ABB buys B&R to help it challenge Siemens in industrial automation

ZURICH (Reuters) - Swiss engineering group ABB ABBN.S has bought Austrian industrial automation company Bernecker & Rainer, a move that fits in with its strategy of expanding its products to better challenge German rival Siemens SIEGn.DE on the factory floor.

FILE PHOTO: FILE PHOTO: A man stands in front of the logo of Swiss engineering group ABB before a news conference in Zurich, Switzerland October 4, 2016. REUTERS/Arnd Wiegmann/File Photo/File Photo

ABB gave no purchase price for Bernecker & Rainer Industrie-Elektronik (B&R) when it announced the deal on Tuesday, but a person familiar with the matter said it was nearly $2 billion, the biggest deal under Chief Executive Ulrich Spiesshofer’s four-year leadership.

ABB had considered other targets in industrial automation, including U.S. firm Rockwell Automation ROK.N, before deciding on B&R, according to a person familiar with the matter. ABB spokesman Saswato Das declined to comment or confirm the purchase price.

The Swiss company said the acquisition would increase its sales in industrial automation to around $15 billion by adding B&R’s annual sales of more than $600 million.

It would also consolidate ABB's No.2 position in the $130 billion processing and industrial sector behind Siemens SIEGn.DE but ahead of rivals such as Emerson EMR.N, Rockwell Automation and General Electric GE.N.

B&R makes programmable controls for machines used by companies including Nestle, Procter & Gamble and Roche.

The private company, founded by two electrical engineers in 1979, also makes components for machines used by automakers BMW, Daimler and Volkswagen. Its products include industrial PCs and factory automation devices designed to increase productivity.

ABB’s largest shareholder, Investor AB which holds a 10.48 percent stake according to Reuters data, welcomed the deal.
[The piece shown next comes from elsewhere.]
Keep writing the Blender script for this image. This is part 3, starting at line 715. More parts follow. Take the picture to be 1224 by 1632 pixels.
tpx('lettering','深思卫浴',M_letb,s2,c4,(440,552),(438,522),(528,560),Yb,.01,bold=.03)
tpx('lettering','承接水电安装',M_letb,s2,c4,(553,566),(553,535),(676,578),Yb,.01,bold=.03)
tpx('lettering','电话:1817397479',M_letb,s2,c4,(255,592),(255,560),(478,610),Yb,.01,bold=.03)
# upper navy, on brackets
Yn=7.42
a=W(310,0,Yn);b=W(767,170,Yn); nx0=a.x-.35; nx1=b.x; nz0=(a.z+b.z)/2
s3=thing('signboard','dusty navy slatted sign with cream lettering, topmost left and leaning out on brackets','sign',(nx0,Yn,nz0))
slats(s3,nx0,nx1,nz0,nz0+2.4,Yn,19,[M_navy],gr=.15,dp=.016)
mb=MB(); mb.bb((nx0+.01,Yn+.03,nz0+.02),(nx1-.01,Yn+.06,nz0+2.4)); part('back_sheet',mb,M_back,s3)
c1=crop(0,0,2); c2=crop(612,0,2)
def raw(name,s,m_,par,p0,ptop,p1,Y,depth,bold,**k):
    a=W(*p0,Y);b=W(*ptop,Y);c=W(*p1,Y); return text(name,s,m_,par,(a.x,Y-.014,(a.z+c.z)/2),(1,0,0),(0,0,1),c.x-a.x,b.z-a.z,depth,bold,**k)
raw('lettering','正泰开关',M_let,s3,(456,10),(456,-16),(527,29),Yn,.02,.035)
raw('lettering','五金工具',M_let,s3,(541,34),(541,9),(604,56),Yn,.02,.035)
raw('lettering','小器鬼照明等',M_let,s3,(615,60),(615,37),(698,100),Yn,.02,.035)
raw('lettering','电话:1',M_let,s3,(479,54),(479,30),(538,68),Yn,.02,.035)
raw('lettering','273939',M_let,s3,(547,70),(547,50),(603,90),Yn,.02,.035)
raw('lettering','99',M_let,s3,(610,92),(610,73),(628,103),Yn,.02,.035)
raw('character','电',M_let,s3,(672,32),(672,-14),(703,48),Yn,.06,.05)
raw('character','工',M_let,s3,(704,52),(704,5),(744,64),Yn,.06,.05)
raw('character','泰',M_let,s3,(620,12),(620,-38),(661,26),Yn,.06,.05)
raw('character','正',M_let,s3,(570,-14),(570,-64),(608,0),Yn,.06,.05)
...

“As we see it, this is a very important, strategically sound acquisition which clearly strengthens ABB’s position in factory automation,” spokesman Stefan Stern said.

“It is important for ABB to continue to work with internal efficiency and at the same time invest for the future within strategic areas.”

ABB’s second-largest investor Cevian Capital, which campaigned for a break-up of ABB last year, declined to comment.

Shares in ABB were up 0.9 percent.

The Swiss company, which depends on oil and gas for around 15 percent of its revenue, has been hit as low oil prices have dented demand from oil producers for products such as temperature and pressure transmitters and flow measurement devices.

Takis Spiliopoulos, an analyst at Bank Vontobel, said global corporate spending on industrial automation is expected to grow by around 5 to 6 percent annually in the years ahead as Western companies bring back production from emerging markets, while oil and gas spending would remain subdued.

“This is a sensible acquisition, increasing ABB’s footprint on the factory floor where we expect higher growth in the future than in process industries like oil and gas,” Spiliopoulos said.

Spiesshofer said the B&R purchase would make ABB the only industrial automation provider offering customers the entire spectrum of technology and software solutions around measurement, control, actuation, robotics, digitalization and electrification.

“There will be more acquisitions ... as one of the drivers of growth going forward, but there is no ‘must haves’ we are desperate about,” Spiesshofer told reporters. “We are closing today perfectly the big gap we had in machine and factory automation, that was one gap we were always concerned about and wanted to close.”

ABB aims to increase B&R’s annual sales to above $1 billion from around $600 million now and said the business would add to operating earnings per share from the first year.

The purchase is being funded from ABB’s own cash and is expected to close by mid-year.